Perhaps, like me, you have a voice in your head screaming ‘too much, too impractical, too expensive, too unattractive, just too darn silly” – but I’d urge you to crush those thoughts and accept and celebrate the Bugatti Chiron, primarily for the technical tour de force that it is, and also because it remains the poster car for the majority of the next generation of car lovers.

Of course, it is excessive, and no doubt a vast proportion will end up in the garages of people who feel the need to flaunt their success that makes it clear that they really are that bit richer than the next richest man or woman.
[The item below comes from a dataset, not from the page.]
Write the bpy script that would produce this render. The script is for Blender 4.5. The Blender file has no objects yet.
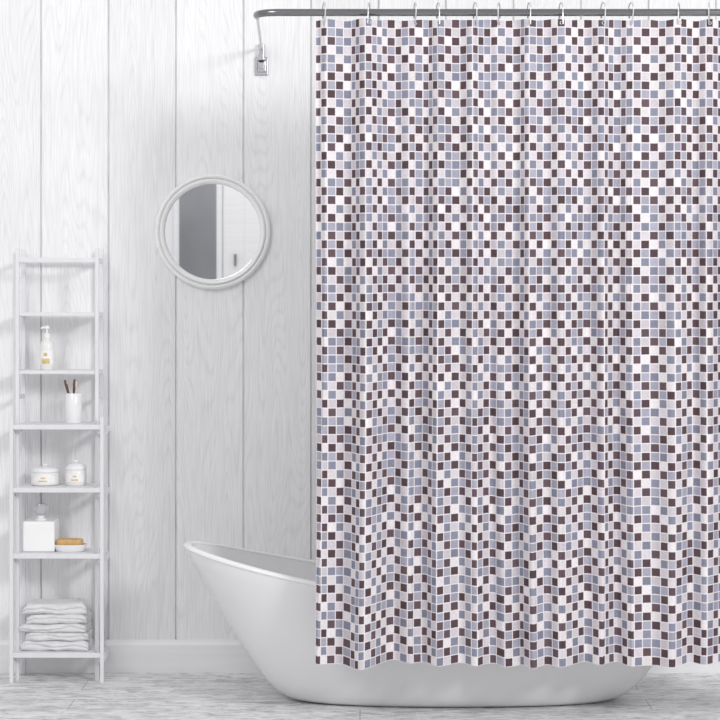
import bpy, bmesh, math, random
from mathutils import Vector, noise, Matrix
random.seed(7)
C = bpy.context.scene.collection
PI = math.pi
F = 2031.0; D = 6.5; H = 1.19
def K(d): return (D - d) / F
def X(px, d): return (px - 360) * K(d)
def Z(py, d): return H - (py - 300) * K(d)
def lin(c): return tuple(((v/255)/12.92 if v/255 <= .04045 else ((v/255+.055)/1.055)**2.4) for v in c) + (1,)

# ------------------------------------------------------------------ materials
def mat(name, col, rough=.5, metal=0, var=.04, scale=20, bump=0, bscale=80, stretch=(1,1,1), coat=0):
    m = bpy.data.materials.new(name); m.use_nodes = True
    nt = m.node_tree; N = nt.nodes; L = nt.links
    b = N['Principled BSDF']
    b.inputs['Roughness'].default_value = rough; b.inputs['Metallic'].default_value = metal
    if coat: b.inputs['Coat Weight'].default_value = coat
    tc = N.new('ShaderNodeTexCoord'); mp = N.new('ShaderNodeMapping'); mp.inputs['Scale'].default_value = stretch
    L.new(tc.outputs['Object'], mp.inputs['Vector'])
    nz = N.new('ShaderNodeTexNoise'); nz.inputs['Scale'].default_value = scale; nz.inputs['Detail'].default_value = 5
    L.new(mp.outputs[0], nz.inputs['Vector'])
    c = lin(col); r = N.new('ShaderNodeValToRGB')
    r.color_ramp.elements[0].position = .3; r.color_ramp.elements[1].position = .7
    r.color_ramp.elements[0].color = tuple(max(0, v*(1-var)) for v in c[:3])+(1,)
    r.color_ramp.elements[1].color = tuple(min(1, v*(1+var)) for v in c[:3])+(1,)
    L.new(nz.outputs['Fac'], r.inputs[0]); L.new(r.outputs[0], b.inputs['Base Color'])
    if bump:
        n2 = N.new('ShaderNodeTexNoise'); n2.inputs['Scale'].default_value = bscale; n2.inputs['Detail'].default_value = 4
        L.new(mp.outputs[0], n2.inputs['Vector'])
        bp = N.new('ShaderNodeBump'); bp.inputs['Strength'].default_value = bump; bp.inputs['Distance'].default_value = .004
        L.new(n2.outputs['Fac'], bp.inputs['Height']); L.new(bp.outputs[0], b.inputs['Normal'])
    return m

def mathf(N, L):
    def math_(op, a, bv=None, cv=None):
        n = N.new('ShaderNodeMath'); n.operation = op
        for i, v in enumerate((a, bv, cv)):
            if v is None: continue
            if isinstance(v, (int, float)): n.inputs[i].default_value = v
            else: L.new(v, n.inputs[i])
        return n.outputs[0]
    return math_

SP = .216; X0 = -1.0208
def wood_wall():
    m = bpy.data.materials.new('white_painted_planks'); m.use_nodes = True
    nt = m.node_tree; N = nt.nodes; L = nt.links; b = N['Principled BSDF']; b.inputs['Roughness'].default_value = .55
    math_ = mathf(N, L)
    tc = N.new('ShaderNodeTexCoord'); sx = N.new('ShaderNodeSeparateXYZ'); L.new(tc.outputs['Object'], sx.inputs[0])
    idx = math_('FLOOR', math_('DIVIDE', math_('SUBTRACT', sx.outputs['X'], X0), SP))
    wn = N.new('ShaderNodeTexWhiteNoise'); wn.noise_dimensions = '1D'; L.new(idx, wn.inputs['W'])
    def coords(zs):
        cb = N.new('ShaderNodeCombineXYZ')
        L.new(sx.outputs['X'], cb.inputs[0])
        L.new(math_('MULTIPLY', wn.outputs['Value'], 20.0), cb.inputs[1])
        L.new(math_('MULTIPLY', sx.outputs['Z'], zs), cb.inputs[2]); return cb.outputs[0]
    # fine cathedral grain: contour lines of a stretched noise; fibre on top
    n1 = N.new('ShaderNodeTexNoise'); n1.inputs['Scale'].default_value = 8; n1.inputs['Detail'].default_value = 1.0; n1.inputs['Distortion'].default_value = .1
    L.new(coords(.075), n1.inputs['Vector'])
    rings = math_('POWER', math_('MULTIPLY_ADD', math_('SINE', math_('MULTIPLY', n1.outputs['Fac'], 290.0)), .5, .5), 4.0)
    n2 = N.new('ShaderNodeTexNoise'); n2.inputs['Scale'].default_value = 260; n2.inputs['Detail'].default_value = 4
    L.new(coords(.04), n2.inputs['Vector'])
    n3 = N.new('ShaderNodeTexNoise'); n3.inputs['Scale'].default_value = 2.2; n3.inputs['Detail'].default_value = 2
    L.new(tc.outputs['Object'], n3.inputs['Vector'])
    n4 = N.new('ShaderNodeTexNoise'); n4.inputs['Scale'].default_value = 90; n4.inputs['Detail'].default_value = 3
    L.new(coords(.12), n4.inputs['Vector'])
    g = math_('ADD', math_('MULTIPLY', math_('MULTIPLY', rings, n4.outputs['Fac']), -.32), math_('MULTIPLY', math_('SUBTRACT', n2.outputs['Fac'], .5), .8))
    f = math_('ADD', math_('ADD', math_('MULTIPLY', g, .85), .68), math_('MULTIPLY', math_('SUBTRACT', wn.outputs['Value'], .5), .16))
    f = math_('ADD', f, math_('MULTIPLY', math_('SUBTRACT', n3.outputs['Fac'], .5), .25))
    r = N.new('ShaderNodeValToRGB')
    r.color_ramp.elements[0].position = .1; r.color_ramp.elements[1].position = .85
    r.color_ramp.elements[0].color = lin((213,213,215)); r.color_ramp.elements[1].color = lin((250,250,251))
    L.new(f, r.inputs[0]); L.new(r.outputs[0], b.inputs['Base Color'])
    bp = N.new('ShaderNodeBump'); bp.inputs['Strength'].default_value = .25; bp.inputs['Distance'].default_value = .002
    L.new(g, bp.inputs['Height']); L.new(bp.outputs[0], b.inputs['Normal'])
    return m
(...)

Their money, their choice.

However - and I write as someone who once drove a Veyron Vitesse at 201mph on a test track after spending a day sampling its limits on the roads - neither the over-the-top capabilities of the car or the image of the buyers should detract from a love for what the Chiron can do, and especially the engineering know-how that makes the Chiron so capable.

Those eyebrow raising figures aren’t just the result of turning everything up to 11 and spending more, but of genuinely pioneering engineering. The Chiron may be an evolution of what’s gone before in many respects, but that alone is enough to be pushing boundaries in several directions. And experience of the Veyron suggests that the end result will be considerably more beguiling that the blunt numbers suggest to drive.
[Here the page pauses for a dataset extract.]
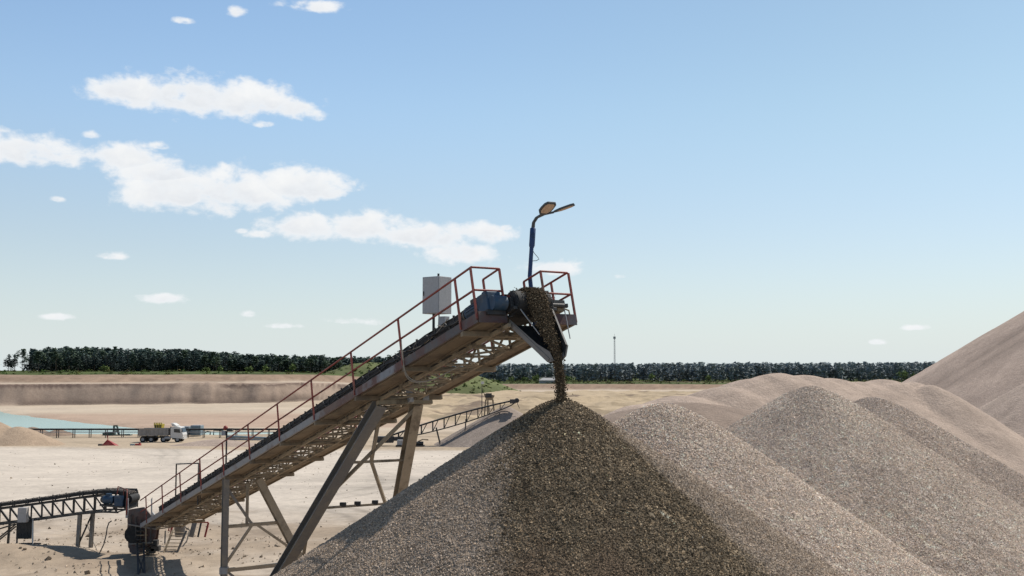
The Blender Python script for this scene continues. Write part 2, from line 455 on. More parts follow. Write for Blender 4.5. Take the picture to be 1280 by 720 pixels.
def tone_for(i, P):
    n = len(P); base = np.array(PINFO[i][1])
    br = np.minimum(np.exp(RNG.normal(-.02, .27, n)), 1.7) * (1 + .16 * fbm(P[:, 0] * .8, P[:, 1] * .8, 230 + i))
    hue = 1 + RNG.normal(0, .03, (n, 1)) * np.array((1, .1, -1.2))
    t = base[None] * br[:, None] * hue
    if i == 0:
        dx = P[:, 0] - PILES[0][0]; dy = -(P[:, 1] - PILES[0][1])
        nn = fbm(P[:, 0] * .9, P[:, 1] * .9, 240) * .45
        nn = nn + .5 * fbm(np.arctan2(dx, dy + .3) * 7, np.hypot(dx, dy) * .35, 244)
        wet = np.maximum(sstep(-1.5, -.85, dx + nn * 1.0 + .05 * dy + RNG.normal(0, .2, n)), (1 - sstep(.5, 1.8, np.hypot(dx, dy) + nn)) * .9) * (1 - sstep(-.3, .7, dx - (.93 * np.abs(dy) + .35) + nn * 1.2 + RNG.normal(0, .18, n)))
        wcol = np.array((.19, .143, .093))[None] * (br * np.exp(RNG.normal(-.10, .52, n)))[:, None] * hue
        low = sstep(3.2, 5.5, dy + nn * 2) * (1 - sstep(.8, 2.2, np.abs(dx + .3)))
        wcol = wcol * (1 - low[:, None]) + low[:, None] * np.array((.235, .165, .11)) * (br * .9)[:, None]
        t = t * (1 - wet[:, None]) + wcol * wet[:, None]
    return np.clip(t, .02, .88)


for i, (px_, py_, pz, k, ro) in enumerate(PILES):
    rad = np.concatenate([np.linspace(0, 2, 26), np.linspace(2.1, 16.5, 110)])
    ang = np.linspace(0, 2 * math.pi, 241)[:-1]
    RR, AA = np.meshgrid(rad, ang, indexing='ij')
    X = px_ + RR * np.cos(AA); Y = py_ + RR * np.sin(AA); Z = pile_z(i, X, Y)
    nr, nc = X.shape; idx = np.arange(nr * nc).reshape(nr, nc)
    Fq = np.stack([idx[:-1], np.roll(idx, -1, 1)[:-1], np.roll(idx, -1, 1)[1:], idx[1:]], -1).reshape(-1, 4)
    V = np.stack([X, Y, Z], -1).reshape(-1, 3)
    tn = tone_for(i, V); tn = tn * .6
    # stones lying on the surface the drone looks at
    n = (1550000, 1450000, 900000, 750000)[i]
    r = 16 * np.sqrt(RNG.random(n)); a = RNG.random(n) * 2 * math.pi
    P = np.stack([px_ + r * np.cos(a), py_ + r * np.sin(a)], 1)
    rho = P[:, 0] / np.maximum(P[:, 1], .5)
    ok = (P[:, 1] > 10) & (rho > -.5) & (rho < .545) & (P[:, 1] < py_ + 1.2 + .18 * np.abs(P[:, 0] - px_))
    P = P[ok]
    zz = pile_z(i, P[:, 0], P[:, 1]); el = (zz - HC) / np.maximum(P[:, 1], .5)
    ok = el > -.225
    for j in range(4):
        if j != i: ok &= pile_z(j, P[:, 0], P[:, 1]) < zz + .03
    P = P[ok]; zz = zz[ok]
    sz = np.clip(np.exp(RNG.normal(math.log((.031, .032, .037, .041)[i]), .27, len(P))), .016, .075)
    area = math.pi * 16 ** 2 / n
    P3 = np.c_[P, zz + sz * .12]
    Vp, Fp, Tp = pebbles(P3, sz, tone_for(i, P3))
    print('pile', i, len(P), 'stones')
    Ft = np.r_[Fq[:, [0, 1, 2]], Fq[:, [0, 2, 3]]]
    o = np_mesh('gravel_pile', np.r_[V, Vp], np.r_[Ft, Fp + len(V)], M['gravel'], np.r_[tn, Tp], loc=(px_, py_, 2.0))
    tag(o, PINFO[i][0], 'gravel heap', 'gravel heaps built up by the conveyor')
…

Finally, nobody should discount the need for the car industry to have cars that get kids excited. The Veyron did just that, and I’ve no doubt that our website is exploding as they and the next generation on get excited about the Chiron. Enthusiasts come in all shapes and sizes of course, but it is cars like this that capture the most imaginations. Without them, today’s new car line-up would be poorer – and tomorrow’s poorer still.